Financial Results
UK-Listed Litigation Finance House Logs Strong H1 Returns, Says Potential For Sector Is "Huge"
The business of making money out of lawsuits, enforcing court awards and other legal activity is large, yet relatively underdeveloped, a firm that reported results has said.
A regular feature of investment is the quest for uncorrelated
returns – or in simpler language, assets that don’t rise and fall
in unison. True diversification, however, is nice to have in
theory but as market surges and plunges demonstrate, tough to
deliver when it matters.
One type of business that does offer some promise through
different forms of financial weather, so to speak, is the
law. Lawsuits are filed in recessions and booms, and often as
not, when the economic cracks open up, people reach for their
lawyers. (Readers are no doubt familiar with how lawyers are
permanent features of life, along with death and taxes.) This
means that the proceeds of litigation and funding of law firms
can be a valuable source of return, particularly in legal
regimes, such as the Common Law systems of much of the
English-speaking world.
The area of litigation finance is not totally obscure but it is
still a relative niche area. It hasn’t been easy to tap into the
revenue-generating powers of law firms, given that they don’t
typically issue shares that investors can put into a
portfolio.
One firm aiming to change the market is Burford Capital, a
commercial finance provider issuing public equity and private
debt, so an investor can tap into the legal/litigation world by
purchasing its shares or bonds. It is quoted on London’s
Alternative Investment Market and legally domiciled in Guernsey,
with main offices in New York and London.
Yesterday, Burford Capital announced a 48 per cent increase in
income for the half year to $40.6 million from the same six-month
period to end-June a year ago, driven by a 64 per cent increase
in income from the litigation investment portfolio to $30.7
million.
Investment returns were strong, it said. Since inception, 38
investments have generated $299 million in gross investment
recoveries and $124 million net of invested capital, producing a
71 per cent net return on invested capital. A year ago, Burford
Capital Plc, which is a wholly-owned UK subsidiary of Burford
Capital Limited, launched a 6.5 per cent sterling bond maturing
on 19 August 2022. The bonds have a minimum initial
subscription amount of £2,000 ($3,397). (To see that story, click
here.)
Against such results and activity, CEO Chris Bogart is confident
of further progress, and points out that the litigation market is
still in its relative infancy, especially in the UK. If the
largest UK law firms could be listed businesses, at least six of
them would be included in the FTSE 100 Index of blue-chip UK
stocks, he told this publication. “In that world, there are
really no investment opportunities…these [firms] are
partnerships…this is a huge space,” he said.
With litigation finance, the provider typically funds a case in
return for a share of the winnings and a specific fee (the exact
level of fee and winnings percentage will vary, depending on the
risk of a case, its complexity, and other factors).
“We do attract not just case financing but financing that is
based on the idea of a legal claim on an asset,” Bogart said,
likening this to receivables finance, which he called a
common feature of business. “A legal claim is nothing more than
potentially a risky receivable,” he said.
“If you do this work on a portfolio basis you find a range of outcomes but that that consistently provides positive net cash-flow.

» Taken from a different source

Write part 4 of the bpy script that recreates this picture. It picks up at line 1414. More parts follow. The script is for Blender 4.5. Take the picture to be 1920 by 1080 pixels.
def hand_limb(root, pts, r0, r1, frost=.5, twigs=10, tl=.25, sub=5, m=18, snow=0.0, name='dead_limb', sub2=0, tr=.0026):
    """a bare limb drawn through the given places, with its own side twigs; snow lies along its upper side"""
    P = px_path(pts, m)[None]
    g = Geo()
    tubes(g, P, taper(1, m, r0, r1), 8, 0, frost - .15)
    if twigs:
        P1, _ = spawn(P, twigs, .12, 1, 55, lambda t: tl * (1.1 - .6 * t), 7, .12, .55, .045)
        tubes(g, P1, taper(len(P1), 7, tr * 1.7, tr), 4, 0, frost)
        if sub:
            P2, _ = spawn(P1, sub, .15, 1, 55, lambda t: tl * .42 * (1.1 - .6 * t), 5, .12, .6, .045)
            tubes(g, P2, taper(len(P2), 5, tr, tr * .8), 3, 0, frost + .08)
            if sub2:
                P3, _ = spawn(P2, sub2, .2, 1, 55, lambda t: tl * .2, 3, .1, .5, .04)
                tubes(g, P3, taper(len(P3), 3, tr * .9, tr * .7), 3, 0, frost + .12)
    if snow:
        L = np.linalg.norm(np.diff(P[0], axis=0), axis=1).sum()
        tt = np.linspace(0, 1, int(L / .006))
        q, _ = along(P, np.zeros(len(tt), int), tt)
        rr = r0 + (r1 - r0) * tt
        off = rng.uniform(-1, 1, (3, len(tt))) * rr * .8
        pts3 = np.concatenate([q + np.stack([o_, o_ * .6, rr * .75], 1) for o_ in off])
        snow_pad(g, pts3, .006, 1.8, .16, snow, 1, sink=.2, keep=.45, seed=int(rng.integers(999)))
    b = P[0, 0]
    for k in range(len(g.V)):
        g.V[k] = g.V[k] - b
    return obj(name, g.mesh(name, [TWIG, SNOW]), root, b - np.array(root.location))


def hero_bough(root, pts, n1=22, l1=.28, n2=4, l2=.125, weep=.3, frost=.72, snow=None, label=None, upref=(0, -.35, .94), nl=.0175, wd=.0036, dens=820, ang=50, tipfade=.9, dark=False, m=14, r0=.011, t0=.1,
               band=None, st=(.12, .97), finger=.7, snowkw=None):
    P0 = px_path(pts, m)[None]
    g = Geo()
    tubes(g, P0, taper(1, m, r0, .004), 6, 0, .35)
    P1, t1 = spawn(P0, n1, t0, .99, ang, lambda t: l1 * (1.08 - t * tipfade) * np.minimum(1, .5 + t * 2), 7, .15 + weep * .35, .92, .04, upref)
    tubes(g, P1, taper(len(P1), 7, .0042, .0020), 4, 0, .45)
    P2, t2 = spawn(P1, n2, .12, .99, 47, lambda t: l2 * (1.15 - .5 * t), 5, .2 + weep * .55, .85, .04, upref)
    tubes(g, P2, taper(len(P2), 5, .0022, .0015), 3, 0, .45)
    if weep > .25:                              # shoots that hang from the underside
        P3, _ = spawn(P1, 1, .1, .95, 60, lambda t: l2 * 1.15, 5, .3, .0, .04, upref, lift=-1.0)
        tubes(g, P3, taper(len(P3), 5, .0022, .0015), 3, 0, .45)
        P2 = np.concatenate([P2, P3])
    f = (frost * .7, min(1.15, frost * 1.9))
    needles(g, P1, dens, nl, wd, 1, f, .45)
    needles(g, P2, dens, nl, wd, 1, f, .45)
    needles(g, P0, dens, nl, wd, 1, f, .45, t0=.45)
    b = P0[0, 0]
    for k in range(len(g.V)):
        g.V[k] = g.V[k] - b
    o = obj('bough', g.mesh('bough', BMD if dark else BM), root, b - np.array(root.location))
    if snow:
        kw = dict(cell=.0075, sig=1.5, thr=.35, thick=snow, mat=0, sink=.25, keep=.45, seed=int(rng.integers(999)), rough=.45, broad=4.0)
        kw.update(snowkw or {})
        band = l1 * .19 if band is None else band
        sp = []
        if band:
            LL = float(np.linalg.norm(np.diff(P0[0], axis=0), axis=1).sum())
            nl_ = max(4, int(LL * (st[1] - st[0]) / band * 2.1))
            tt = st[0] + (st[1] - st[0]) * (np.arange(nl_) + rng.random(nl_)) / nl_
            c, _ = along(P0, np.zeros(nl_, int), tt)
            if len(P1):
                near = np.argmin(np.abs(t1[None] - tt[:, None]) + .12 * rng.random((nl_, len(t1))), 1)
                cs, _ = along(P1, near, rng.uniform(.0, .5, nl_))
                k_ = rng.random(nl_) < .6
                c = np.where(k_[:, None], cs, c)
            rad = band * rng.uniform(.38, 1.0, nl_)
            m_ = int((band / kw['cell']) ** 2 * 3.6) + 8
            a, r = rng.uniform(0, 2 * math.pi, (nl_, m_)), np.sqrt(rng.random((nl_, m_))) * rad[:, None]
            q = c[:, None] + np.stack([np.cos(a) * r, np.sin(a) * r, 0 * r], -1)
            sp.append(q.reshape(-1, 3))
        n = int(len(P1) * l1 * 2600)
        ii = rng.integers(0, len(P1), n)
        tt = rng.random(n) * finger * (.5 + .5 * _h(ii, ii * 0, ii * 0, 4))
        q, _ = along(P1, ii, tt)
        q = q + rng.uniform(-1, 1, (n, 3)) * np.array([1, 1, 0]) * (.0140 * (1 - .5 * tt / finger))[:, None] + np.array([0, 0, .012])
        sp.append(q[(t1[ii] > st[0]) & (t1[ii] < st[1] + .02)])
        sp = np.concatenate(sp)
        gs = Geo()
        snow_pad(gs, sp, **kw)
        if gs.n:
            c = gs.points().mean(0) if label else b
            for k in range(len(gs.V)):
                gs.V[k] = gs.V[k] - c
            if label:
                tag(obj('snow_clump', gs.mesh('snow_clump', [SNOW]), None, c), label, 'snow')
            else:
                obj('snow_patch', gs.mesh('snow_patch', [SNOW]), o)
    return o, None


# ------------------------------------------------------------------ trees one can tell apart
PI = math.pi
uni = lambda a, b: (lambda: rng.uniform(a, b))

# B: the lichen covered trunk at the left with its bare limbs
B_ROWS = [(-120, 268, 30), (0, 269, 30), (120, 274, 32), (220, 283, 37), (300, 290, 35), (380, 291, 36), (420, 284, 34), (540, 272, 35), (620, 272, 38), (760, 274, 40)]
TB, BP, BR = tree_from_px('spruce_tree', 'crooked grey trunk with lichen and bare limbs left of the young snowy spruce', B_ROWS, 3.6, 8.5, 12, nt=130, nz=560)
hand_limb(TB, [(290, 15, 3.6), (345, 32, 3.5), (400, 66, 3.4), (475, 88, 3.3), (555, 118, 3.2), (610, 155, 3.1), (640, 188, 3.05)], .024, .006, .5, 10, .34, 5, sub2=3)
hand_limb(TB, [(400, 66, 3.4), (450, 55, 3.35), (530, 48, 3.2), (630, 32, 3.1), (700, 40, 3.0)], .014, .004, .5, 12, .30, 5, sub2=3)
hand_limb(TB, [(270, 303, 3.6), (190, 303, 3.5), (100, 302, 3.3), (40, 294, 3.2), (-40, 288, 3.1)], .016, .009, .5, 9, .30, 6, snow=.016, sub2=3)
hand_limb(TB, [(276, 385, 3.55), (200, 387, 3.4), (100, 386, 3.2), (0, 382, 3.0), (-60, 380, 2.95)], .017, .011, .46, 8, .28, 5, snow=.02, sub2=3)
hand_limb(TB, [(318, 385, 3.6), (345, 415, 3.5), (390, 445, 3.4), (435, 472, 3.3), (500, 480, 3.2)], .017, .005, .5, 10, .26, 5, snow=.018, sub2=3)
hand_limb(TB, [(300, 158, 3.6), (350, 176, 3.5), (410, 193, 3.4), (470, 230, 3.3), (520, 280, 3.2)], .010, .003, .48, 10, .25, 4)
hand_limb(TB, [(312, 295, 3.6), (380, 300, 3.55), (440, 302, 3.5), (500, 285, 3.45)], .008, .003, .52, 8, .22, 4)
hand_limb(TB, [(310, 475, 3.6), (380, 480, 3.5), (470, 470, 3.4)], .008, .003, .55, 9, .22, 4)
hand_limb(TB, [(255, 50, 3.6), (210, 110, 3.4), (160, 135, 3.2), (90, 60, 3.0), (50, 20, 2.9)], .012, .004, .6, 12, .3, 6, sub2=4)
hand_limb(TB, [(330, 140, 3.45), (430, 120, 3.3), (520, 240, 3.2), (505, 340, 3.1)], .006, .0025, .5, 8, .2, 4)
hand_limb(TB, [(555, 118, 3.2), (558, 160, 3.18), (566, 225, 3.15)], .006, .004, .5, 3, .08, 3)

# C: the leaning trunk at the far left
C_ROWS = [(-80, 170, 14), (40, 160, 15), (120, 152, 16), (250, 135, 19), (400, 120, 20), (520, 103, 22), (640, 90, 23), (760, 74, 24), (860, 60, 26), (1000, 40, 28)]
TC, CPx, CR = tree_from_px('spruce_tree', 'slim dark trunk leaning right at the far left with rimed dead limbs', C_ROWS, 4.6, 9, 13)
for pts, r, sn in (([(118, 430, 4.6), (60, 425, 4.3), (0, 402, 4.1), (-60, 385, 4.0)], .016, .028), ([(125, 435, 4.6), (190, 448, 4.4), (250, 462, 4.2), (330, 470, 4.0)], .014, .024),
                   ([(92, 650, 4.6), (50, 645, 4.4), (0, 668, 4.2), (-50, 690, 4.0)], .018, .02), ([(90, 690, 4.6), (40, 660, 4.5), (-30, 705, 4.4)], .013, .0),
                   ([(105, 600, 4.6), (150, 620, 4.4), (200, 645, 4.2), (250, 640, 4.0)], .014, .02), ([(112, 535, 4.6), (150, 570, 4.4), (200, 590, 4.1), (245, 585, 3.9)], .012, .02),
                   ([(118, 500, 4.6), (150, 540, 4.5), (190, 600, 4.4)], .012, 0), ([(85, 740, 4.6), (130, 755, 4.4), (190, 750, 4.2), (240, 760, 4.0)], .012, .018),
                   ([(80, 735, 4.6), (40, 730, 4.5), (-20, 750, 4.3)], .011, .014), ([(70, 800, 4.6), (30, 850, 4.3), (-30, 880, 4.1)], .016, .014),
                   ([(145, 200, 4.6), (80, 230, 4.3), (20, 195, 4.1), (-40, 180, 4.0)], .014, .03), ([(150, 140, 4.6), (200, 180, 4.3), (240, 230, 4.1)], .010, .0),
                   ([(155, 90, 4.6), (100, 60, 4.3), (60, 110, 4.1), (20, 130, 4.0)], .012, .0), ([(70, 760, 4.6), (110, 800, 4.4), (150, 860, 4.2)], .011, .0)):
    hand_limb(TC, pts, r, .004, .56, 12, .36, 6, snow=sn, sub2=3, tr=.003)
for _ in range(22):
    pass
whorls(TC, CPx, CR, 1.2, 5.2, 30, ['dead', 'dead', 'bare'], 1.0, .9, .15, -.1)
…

Ultimately, all returns are driven by the operation of the litigation system. It’s like starting a conveyor belt and it moves forward at its own speed and own rules. At the end of the process it delivers a result entirely independent of the economic system,” he said.
The legal process provides an automatic exit – ie litigation moves through the system and eventually concludes, unlike private equity where investments can be held for an indeterminate amount of time, he said. He added that the business model works where the English-model Common Law system, based on legal contests in front of a judge, exists, so there are large markets in the US, UK, Canada, Australia, New Zealand, Hong Kong, Singapore and certain other jurisdictions.
Judgment enforcement
Among developments at Burford this year has been its entry into
the international judgment enforcement business. One of its
indirect subsidiaries acquired Focus Intelligence, a firm
specialising in asset tracing and judgment enforcement worldwide.
That business has a team of eight legal and investigative
specialists. As a result of the acquisition, Burford can if it
wishes buy uncollected judgments and awards outright and then
collect them at its own cost and risk; it can also make its
global judgment enforcement services available on a contingent
basis.
The evolution of organisations such as Burford is part of a broader trend of lawyers seeking new ways to finance activities when fees are under pressure, Bogart said. Many law firms don’t have a proper balance sheet and their financial arrangements are relatively basic, he said.
Asked about the risks of such finance – there are no free lunches in economics – Bogart replied: “The largest risk is that we do a bad job in picking investments.”
“One reason there is excitement around our business is that there has been consistent performance,” he said, noting that it makes sense to judge a track record over the medium term rather than over a period of a few months.
Bogart has worked at a large law firm as a trial lawyer and worked as a general counsel at Time Warner. He has also worked in the venture capital space; he decided to come back into the legal world because he was asked to do so by those looking at financing legal cases, he says.